Currently I'm thinking about women as Chattel. Slaves as chattel. Property as a measure of worth. Trophy wives. Wives as Corporate show-pieces. The couple. Coupling and uncoupling. The house as property that speaks to the world of your worth. Your property as a measure of who you are. And finally, though not by any means the end of this subject, the idea of using your children as a sort of representation of who you are. Your children and my children are individuals.
The movie "The Help" which I have not seen but plan to see alludes to the idea of people as property in the sense that the landowner/wealthy could point to the resources and indicate that they had some wealth attached to the ability to generate income by the work that could be done by this help.

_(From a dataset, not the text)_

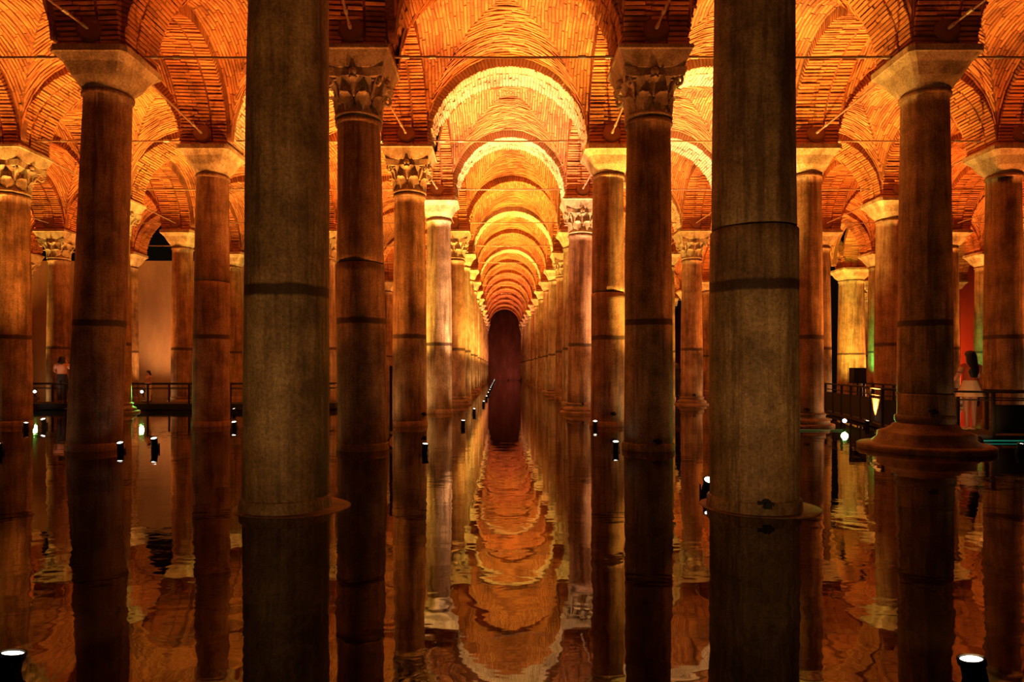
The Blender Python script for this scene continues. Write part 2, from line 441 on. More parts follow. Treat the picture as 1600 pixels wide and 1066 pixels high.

Does the factory mentality -- the industrial basis for our schools - the seeing of children as an investment in our future - not in some ways come close to this idea -- and the idea of the draft was certainly a period in my lifetime when we as a group resisted the idea of children as cannon fodder --
Who are we as a country? Who are we really? I am totally sick of the daily onslaught of media coverage that points us back to our simplistic fear based cultural divisions and away from a humanity that cares about our planet and about each other. Religion? Please tell me how you see your god as someone who makes a person or group more beloved than another group by some divine being. I want to understand this.
What I understand is that cultural constructs are artificial. They are invented to keep us in society. In society with or without. The idea of ADD and ADHD, I'm beginning to think, is a social construct. It's never a problem for me when I am thinking. My ADD is only a problem when I need to make myself stop thinking.
As my exhusband always used to yell at me "No one pays you to think." Indeed.